## The exercise
Produce an exact copy of the lines below that run from the line containing "by 1222 pixels." to the line containing "col = scene.collection", inclusive; any picture is omitted.

## Dataset content
================
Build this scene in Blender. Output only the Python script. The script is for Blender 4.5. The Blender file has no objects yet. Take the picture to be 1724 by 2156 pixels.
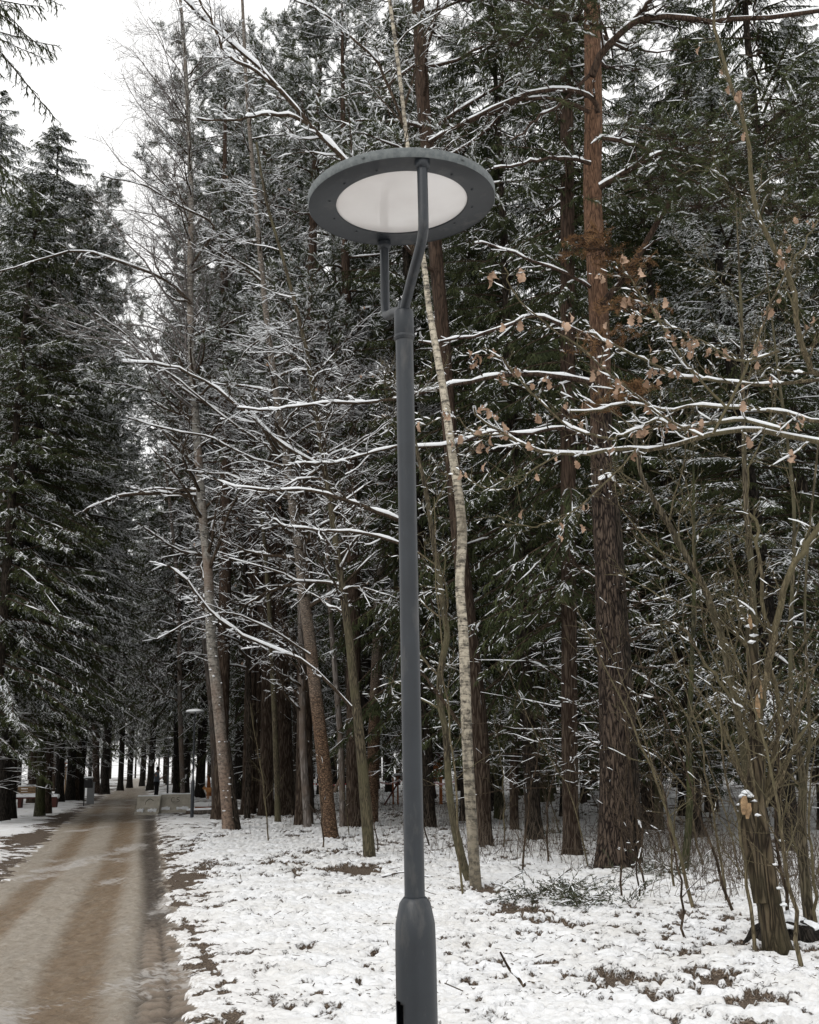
================
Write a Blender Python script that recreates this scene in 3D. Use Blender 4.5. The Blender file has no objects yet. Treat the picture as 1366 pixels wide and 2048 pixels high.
================
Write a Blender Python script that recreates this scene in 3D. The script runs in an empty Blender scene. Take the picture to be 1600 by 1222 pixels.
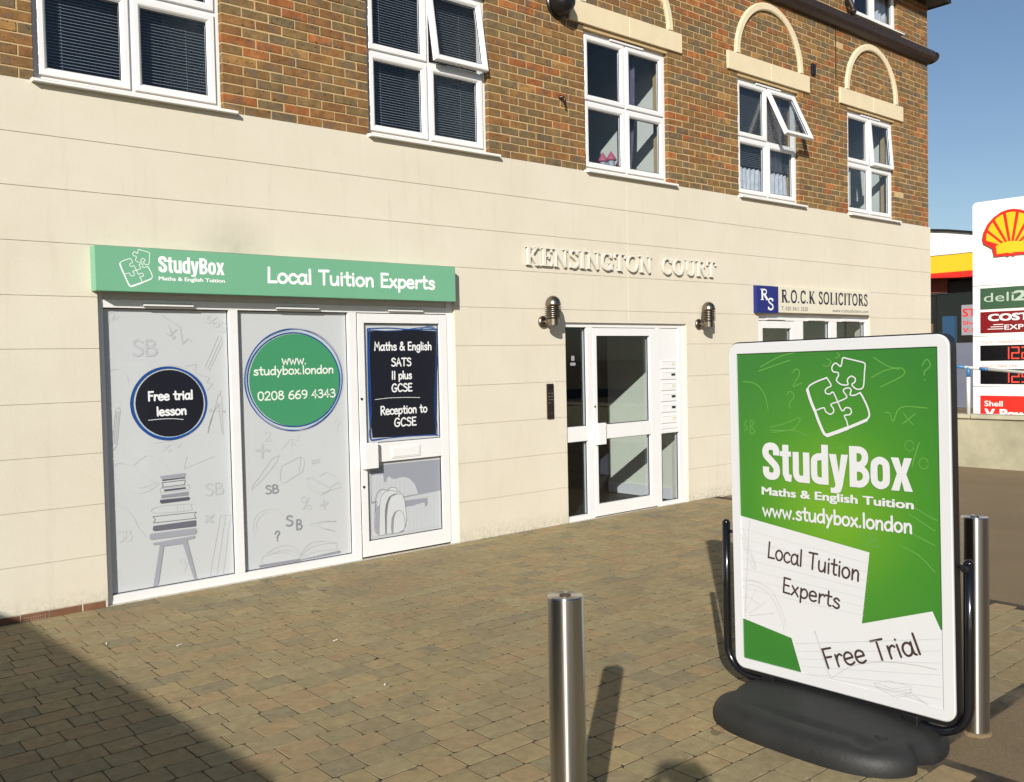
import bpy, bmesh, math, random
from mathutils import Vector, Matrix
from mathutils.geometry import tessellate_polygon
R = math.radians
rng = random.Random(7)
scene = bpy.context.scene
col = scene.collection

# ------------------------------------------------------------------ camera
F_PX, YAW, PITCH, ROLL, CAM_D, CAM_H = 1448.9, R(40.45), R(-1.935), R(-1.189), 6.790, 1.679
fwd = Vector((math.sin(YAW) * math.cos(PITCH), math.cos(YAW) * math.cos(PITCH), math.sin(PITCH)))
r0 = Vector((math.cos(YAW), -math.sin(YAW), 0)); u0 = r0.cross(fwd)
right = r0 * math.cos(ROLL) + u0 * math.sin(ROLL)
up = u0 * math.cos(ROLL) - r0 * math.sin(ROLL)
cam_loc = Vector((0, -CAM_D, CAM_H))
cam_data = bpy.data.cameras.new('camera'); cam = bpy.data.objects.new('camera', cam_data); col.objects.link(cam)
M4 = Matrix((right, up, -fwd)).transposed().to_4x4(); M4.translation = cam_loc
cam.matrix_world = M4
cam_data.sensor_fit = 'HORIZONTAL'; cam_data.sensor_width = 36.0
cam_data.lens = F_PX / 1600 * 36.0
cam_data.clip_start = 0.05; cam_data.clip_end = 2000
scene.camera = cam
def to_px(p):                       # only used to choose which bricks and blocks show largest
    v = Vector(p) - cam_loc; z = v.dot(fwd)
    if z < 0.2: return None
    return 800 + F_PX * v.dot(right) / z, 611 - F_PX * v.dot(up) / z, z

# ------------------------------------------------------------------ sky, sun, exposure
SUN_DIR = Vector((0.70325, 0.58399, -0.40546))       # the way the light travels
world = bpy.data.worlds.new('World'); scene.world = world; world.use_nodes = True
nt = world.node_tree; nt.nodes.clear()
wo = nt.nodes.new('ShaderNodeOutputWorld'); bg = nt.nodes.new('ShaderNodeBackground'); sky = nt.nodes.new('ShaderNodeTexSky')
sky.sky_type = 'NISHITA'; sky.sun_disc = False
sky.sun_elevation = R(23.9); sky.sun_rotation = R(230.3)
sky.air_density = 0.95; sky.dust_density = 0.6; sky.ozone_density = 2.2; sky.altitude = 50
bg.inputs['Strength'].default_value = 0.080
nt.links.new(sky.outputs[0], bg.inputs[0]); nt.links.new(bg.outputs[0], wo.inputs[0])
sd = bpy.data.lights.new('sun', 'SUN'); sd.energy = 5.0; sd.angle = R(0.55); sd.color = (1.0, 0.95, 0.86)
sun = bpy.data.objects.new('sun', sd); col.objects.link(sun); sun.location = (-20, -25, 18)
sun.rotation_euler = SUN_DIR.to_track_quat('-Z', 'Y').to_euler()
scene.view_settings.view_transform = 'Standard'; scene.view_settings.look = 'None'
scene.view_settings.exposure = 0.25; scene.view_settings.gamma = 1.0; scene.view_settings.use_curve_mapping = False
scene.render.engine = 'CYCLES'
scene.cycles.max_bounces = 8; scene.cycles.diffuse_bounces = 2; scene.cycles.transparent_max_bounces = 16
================
## Result of the task
Write a Blender Python script that recreates this scene in 3D. The script runs in an empty Blender scene. Take the picture to be 1600 by 1222 pixels.
import bpy, bmesh, math, random
from mathutils import Vector, Matrix
from mathutils.geometry import tessellate_polygon
R = math.radians
rng = random.Random(7)
scene = bpy.context.scene
col = scene.collection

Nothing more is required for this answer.